UK Backing for NET Power 

The  Whitetail Clean Energy project also has the UK government’s support. 8 Rivers Capital said it completed a pre-FEED (front end engineering design) study for UK deployments of the AFC technology earlier this year with funding from the UK Department for Business, Energy & Industrial Strategy. “During its construction phase, Whitetail Clean Energy is expected to support over 2,000 direct, indirect, and induced jobs, including cascading supply chain opportunities. The clean energy facility is also expected to support the retraining of power generation engineers with enhanced skills to operate this innovative infrastructure project of national significance,” the firm said.

“Project Whitetail represents a key step towards Net Zero with the UK and US working in close collaboration.
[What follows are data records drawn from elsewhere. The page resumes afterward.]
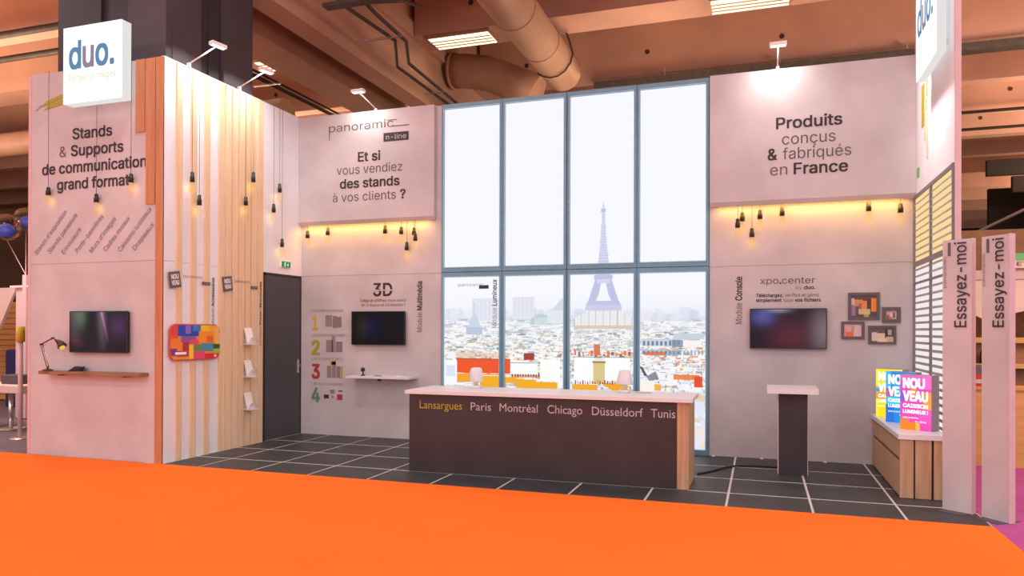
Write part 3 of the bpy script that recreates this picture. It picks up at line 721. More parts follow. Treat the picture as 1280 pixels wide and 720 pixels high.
# colourful rounded panel
t = thing('block_panel', 'rounded rectangular panel covered in bright toy block colours', 'panel', (XL + 0.04, 8.0, 1.54))
ya, yb, za, zb, rr = 7.558, 8.466, 1.298, 1.775, 0.11
def rounded(ya, yb, za, zb, rr, x):
    P_ = []
    for (cy_, cz_, a0) in ((yb - rr, zb - rr, 0), (ya + rr, zb - rr, 90), (ya + rr, za + rr, 180), (yb - rr, za + rr, 270)):
        for k in range(7):
            a = math.radians(a0 + 15 * k); P_.append((x, cy_ + rr * math.cos(a), cz_ + rr * math.sin(a)))
    return P_
MB().prism(rounded(ya, yb, za, zb, rr, 0), (XL + 0.022, 0, 0), (XL + 0.05, 0, 0)).build('backing', mat('panel_red', hexc('c9503c'), 0.5), t)
n_, m_ = 56, 30; img = np.zeros((m_, n_, 3)); img[:] = C_('e98a2c')
def blk(a, b, c, d, h): img[int(m_ * (1 - d)):int(m_ * (1 - c)), int(n_ * a):int(n_ * b)] = C_(h)
for q in ((0, .15, 0, .3, 'd8403c'), (.15, .60, 0, .32, '2448b8'), (.29, .40, 0, .25, '8a6fd0'), (.43, .58, .02, .2, '3a7fd0'), (.60, .80, 0, .2, 'f2c81e'), (.80, .9, .0, .5, 'f0a83a'), (.9, 1, 0, .6, 'f0b868'), (0, .15, .3, .42, 'e0522e'),
          (0, .24, .38, .66, 'f08420'), (.2, .5, .32, .5, '8d58a0'), (.24, .36, .5, .72, 'a83030'), (.36, .56, .42, .58, 'd8506c'), (.56, .86, .2, .5, 'f2952a'), (.72, .86, .32, .5, 'e06c1c'),
          (0, .14, .66, .86, '7a3c88'), (.14, .36, .72, .9, 'b83a5c'), (.36, .46, .56, 1, 'f4cf1c'), (.46, .62, .56, .74, '6f8a4a'), (.62, .86, .52, .74, '4a90a8'), (.86, 1, .56, .68, '2c5a2c'), (.86, 1, .68, .8, '9ac030'),
          (.46, .68, .74, 1, 'e0486c'), (.68, 1, .8, 1, 'd02c34'), (0, .36, .88, 1, 'e8a020'), (.88, .94, .84, .9, 'f8d0d0'), (.10, .32, .76, .80, 'ffffff')): blk(*q)
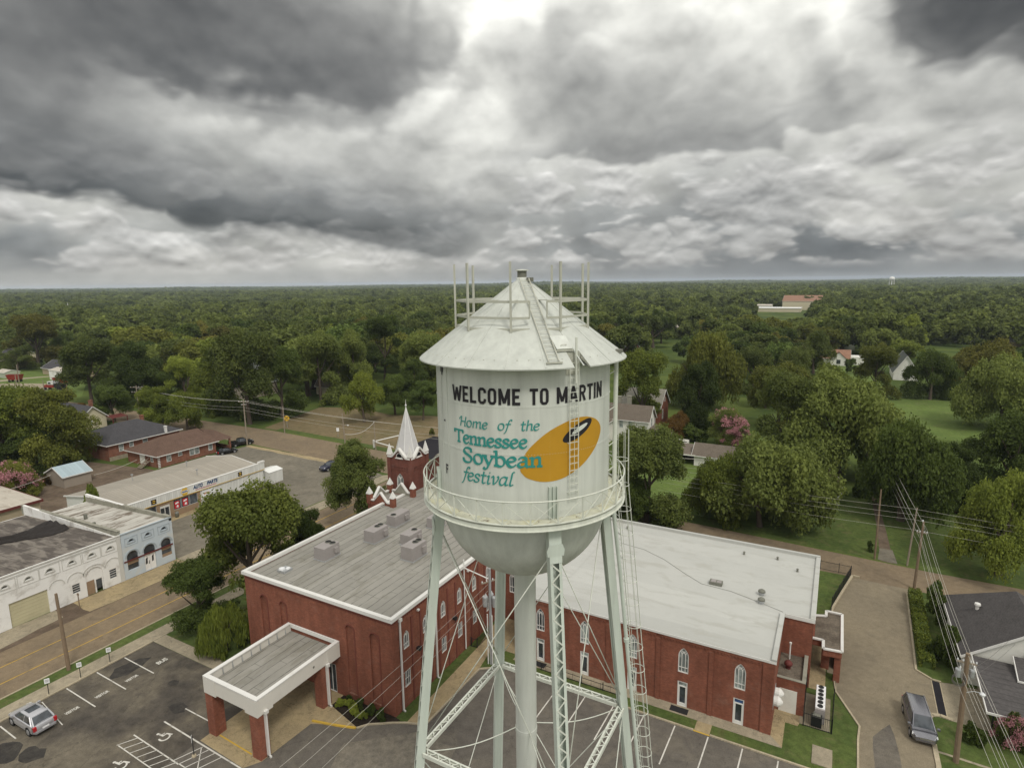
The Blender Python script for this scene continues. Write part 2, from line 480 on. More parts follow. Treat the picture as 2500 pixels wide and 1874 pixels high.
def ground_mat(name, c1, c2, c3=None, s1=0.12, s2=1.7, rough=0.95, crack=0.0, spec=0.1, tri=0.5, grain=0.25):
    m, n, bs = new_mat(name); p = pos(n)
    a = n.noise(p, s1, 6, 0.6, 0.3); b = n.noise(p, s2, 5, 0.65)
    col = n.mix(n.smooth(a, 0.36, 0.64), c4(c1), c4(c2))
    if c3: col = n.mix(n.math('MULTIPLY', n.smooth(n.noise(scaled(n, p, (1, 1, 1)), s1 * 2.7, 5, 0.6, 0.8), 0.52, 0.68), tri), col, c4(c3))
    col = n.mix(n.maprange(b, 0.3, 0.7, 0, 1), n.vmath('SCALE', col, scale=1 - grain), n.vmath('SCALE', col, scale=1 + grain))
    sp = n.noise(p, 14.0, 2, 0.7)
    col = n.vmath('SCALE', col, scale=n.maprange(sp, 0.3, 0.7, 0.82, 1.18))
    if crack:
        v = n.new('ShaderNodeTexVoronoi'); v.feature = 'DISTANCE_TO_EDGE'; v.inputs['Scale'].default_value = 0.22
        wv = n.vmath('ADD', p, n.vmath('SCALE', n.noise(p, 0.7, 4, 0.6, color=True), scale=2.2)); n.link(wv, v.inputs['Vector'])
        ck = n.math('MULTIPLY', n.math('SUBTRACT', 1.0, n.smooth(v.outputs[0], 0.002, 0.010)), crack)
        col = n.mix(ck, col, c4([x * 0.35 for x in c1]))
    n.link(col, bs.inputs['Base Color']); bs.inputs['Roughness'].default_value = rough
    bs.inputs['Specular IOR Level'].default_value = spec
    return m


def brick_mat(name, c1, c2, mortar, bw=0.22, bh=0.075, fade=0.0):
    m, n, bs = new_mat(name); g = n.new('ShaderNodeNewGeometry'); p = g.outputs['Position']
    s = n.new('ShaderNodeSeparateXYZ'); n.link(p, s.inputs[0])
    v = n.comb(n.math('ADD', s.outputs[0], s.outputs[1]), s.outputs[2], 0.0)
    b = n.new('ShaderNodeTexBrick'); n.link(v, b.inputs['Vector'])
    b.inputs['Color1'].default_value = c4(c1); b.inputs['Color2'].default_value = c4(c2); b.inputs['Mortar'].default_value = c4(mortar)
    b.inputs['Scale'].default_value = 1.0; b.inputs['Mortar Size'].default_value = 0.008
    b.inputs['Brick Width'].default_value = bw; b.inputs['Row Height'].default_value = bh
    d = n.noise(p, 0.35, 6, 0.65); d2 = n.noise(scaled(n, p, (1.3, 1.3, 0.22)), 1.0, 5, 0.6)
    col = n.vmath('SCALE', b.outputs[0], scale=n.maprange(d, 0.3, 0.7, 0.8, 1.16))
    col = n.vmath('SCALE', col, scale=n.maprange(d2, 0.3, 0.75, 0.80, 1.12))
    col = n.mix(n.math('MULTIPLY', n.smooth(n.noise(scaled(n, p, (0.5, 0.5, 0.9)), 1.0, 6, 0.7), 0.52, 0.72), 0.30), col, c4([mortar[0] * 1.05, mortar[1] * 1.35, mortar[2] * 1.5]))
    col = n.vmath('SCALE', col, scale=n.maprange(n.noise(p, 3.2, 3, 0.7), 0.3, 0.7, 0.86, 1.14))
    n.link(col, bs.inputs['Base Color']); bs.inputs['Roughness'].default_value = 0.9; bs.inputs['Specular IOR Level'].default_value = 0.15
    return m


def seam_mat(name, c, line, axis=0, pitch=1.0, width=0.05, var=0.15, stain=None, cross=0.0, rough=0.9, dark_line=0.8, jit=0.25, st_amt=0.7, st_lo=0.5):
    """rolled roofing or ribbed metal: lap lines every `pitch` metres across the given axis"""
    m, n, bs = new_mat(name); p = pos(n); s = n.new('ShaderNodeSeparateXYZ'); n.link(p, s.inputs[0])
    wob = n.math('MULTIPLY', n.math('SUBTRACT', n.noise(p, 0.45, 4, 0.6), 0.5), jit)
    a = n.math('ADD', s.outputs[axis], wob)
    fr = n.math('FRACT', n.math('DIVIDE', a, pitch)); idx = n.math('FLOOR', n.math('DIVIDE', a, pitch))
    ln = n.math('LESS_THAN', fr, width / pitch)
    wn = n.new('ShaderNodeTexWhiteNoise'); wn.noise_dimensions = '1D'; n.link(idx, wn.inputs['W'])
    col = n.mix(n.noise(p, 0.5, 6, 0.65), c4([x * (1 - var) for x in c]), c4([x * (1 + var) for x in c]))
    col = n.vmath('SCALE', col, scale=n.maprange(wn.outputs[0], 0, 1, 0.92, 1.08))
    if stain:
        st = n.smooth(n.noise(scaled(n, p, (1.0, 0.35, 1.0) if axis == 0 else (0.35, 1.0, 1.0)), 0.8, 7, 0.65, 0.6), st_lo, st_lo + 0.16)
        col = n.mix(n.math('MULTIPLY', st, st_amt), col, c4(stain))
    br = n.math('MULTIPLY', ln, n.maprange(n.noise(p, 0.8, 4, 0.7), 0.3, 0.62, 0.15, dark_line))
    col = n.mix(br, col, c4(line))
    if cross:
        o = n.math('MULTIPLY', wn.outputs[0], cross); fr2 = n.math('FRACT', n.math('DIVIDE', n.math('ADD', s.outputs[1 - axis], o), cross))
        col = n.mix(n.math('MULTIPLY', n.math('LESS_THAN', fr2, 0.05 / cross), 0.6), col, c4(line))
    n.link(col, bs.inputs['Base Color']); bs.inputs['Roughness'].default_value = rough; bs.inputs['Specular IOR Level'].default_value = 0.2
    return m


def shingle_mat(name, c, var=0.28):
    m, n, bs = new_mat(name); p = pos(n); s = n.new('ShaderNodeSeparateXYZ'); n.link(p, s.inputs[0])
    f = n.noise(p, 0.7, 6, 0.65); h = n.noise(scaled(n, p, (3.2, 3.2, 9)), 1.0, 3, 0.7)
    col = n.mix(f, c4([x * (1 - var) for x in c]), c4([x * (1 + var) for x in c]))
    col = n.vmath('SCALE', col, scale=n.maprange(h, 0.3, 0.7, 0.8, 1.22))
    row = n.math('FRACT', n.math('DIVIDE', s.outputs[2], 0.075))
    col = n.vmath('SCALE', col, scale=n.maprange(n.math('LESS_THAN', row, 0.2), 0, 1, 1.0, 0.8))
    n.link(col, bs.inputs['Base Color']); bs.inputs['Roughness'].default_value = 0.93; bs.inputs['Specular IOR Level'].default_value = 0.12
    return m


def glass_mat(name, c=(0.03, 0.035, 0.04), rough=0.08, spec=0.7):
    m, n, bs = new_mat(name); p = pos(n)
    col = n.mix(n.smooth(n.noise(p, 0.9, 3, 0.5), 0.4, 0.62), c4(c), c4([x * 2.2 for x in c]))
    n.link(col, bs.inputs['Base Color']); bs.inputs['Roughness'].default_value = rough; bs.inputs['Specular IOR Level'].default_value = spec
    return m


def carpaint(name, c, metal=0.3, rough=0.28):
    m, n, bs = new_mat(name)
    d = n.noise(pos(n), 2.0, 4, 0.6)
    n.link(n.mix(d, c4([x * 0.9 for x in c]), c4([min(1, x * 1.1) for x in c])), bs.inputs['Base Color'])
    bs.inputs['Metallic'].default_value = metal; bs.inputs['Roughness'].default_value = rough
    bs.inputs['Coat Weight'].default_value = 0.6; bs.inputs['Coat Roughness'].default_value = 0.1
    return m


def foliage_mat(name, dark, light, hue_var=0.25, trans=0.22):
    """leaves: colour differs from tree to tree (object colour and random) and from spray to spray"""
    m, n, bs = new_mat(name)
    oi = n.new('ShaderNodeObjectInfo'); at = n.new('ShaderNodeAttribute'); at.attribute_name = 'spray'
    tint = oi.outputs['Color']
    k = n.math('ADD', n.math('MULTIPLY', at.outputs['Fac'], 0.75), n.math('MULTIPLY', oi.outputs['Random'], 0.25))
    col = n.mix(k, c4(dark), c4(light))
    col = n.mix(1.0, col, tint, 'MULTIPLY')
    col = n.vmath('SCALE', col, scale=n.maprange(oi.outputs['Random'], 0, 1, 1 - hue_var, 1 + hue_var))
    n.link(col, bs.inputs['Base Color']); bs.inputs['Roughness'].default_value = 0.65; bs.inputs['Specular IOR Level'].default_value = 0.18
    tr = n.new('ShaderNodeBsdfTranslucent'); n.link(n.vmath('SCALE', col, scale=1.1), tr.inputs[0])
    mx = n.new('ShaderNodeMixShader'); mx.inputs[0].default_value = trans
    n.link(bs.outputs[0], mx.inputs[1]); n.link(tr.outputs[0], mx.inputs[2])
    out = [x for x in n.n if x.type == 'OUTPUT_MATERIAL'][0]; n.link(mx.outputs[0], out.inputs[0])
    return m


def tower_paint(name, c, rust=0.0, scale=0.9):
    m, n, bs = new_mat(name); p = pos(n)
    f = n.noise(p, scale, 6, 0.62); st = n.noise(scaled(n, p, (2.6, 2.6, 0.16)), 1.0, 5, 0.62)
    col = n.mix(f, c4([x * 0.93 for x in c]), c4([min(1, x * 1.05) for x in c]))
    col = n.vmath('SCALE', col, scale=n.maprange(st, 0.3, 0.7, 0.86, 1.06))
    sp = n.noise(p, 9.0, 3, 0.6)
    col = n.mix(n.math('MULTIPLY', n.smooth(sp, 0.66, 0.74), 0.35), col, (0.34, 0.33, 0.27, 1))
    if rust:
        r = n.noise(p, 2.3, 7, 0.68, 0.5); y = n.noise(p, 1.1, 5, 0.6)
        col = n.mix(n.math('MULTIPLY', n.smooth(y, 0.45, 0.65), 0.7 * rust), col, (0.55, 0.53, 0.33, 1))
        col = n.mix(n.math('MULTIPLY', n.smooth(r, 0.58, 0.66), rust), col, (0.13, 0.075, 0.04, 1))
    n.link(col, bs.inputs['Base Color']); bs.inputs['Roughness'].default_value = 0.5; bs.inputs['Specular IOR Level'].default_value = 0.35
    return m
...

The Allam-Fetvedt Cycle technology was first supported by the UK Government’s Department for Energy and Climate Change in 2012, and the announcement today of the Whitetail Clean Energy project demonstrates the value of supporting research and development projects to support the UK’s efforts to achieve its Net Zero targets, with commercially scaled technologies today returning to the United Kingdom as proven concepts,” said Cam Hosie, 8 Rivers Capital CEO.

Ron DeGregorio, CEO of NET Power, meanwhile, lauded the UK for its vision. “Decarbonizing Teesside through NET Power’s groundbreaking technology is a critical step towards achieving the UK’s Net Zero emissions targets,” he said. “In addition to those two development partners, the UK Government has been instrumental in supporting this project, and its foresight and leadership on carbon capture and storage should serve as inspiration for the rest of the world to take bold action to achieve Net Zero.”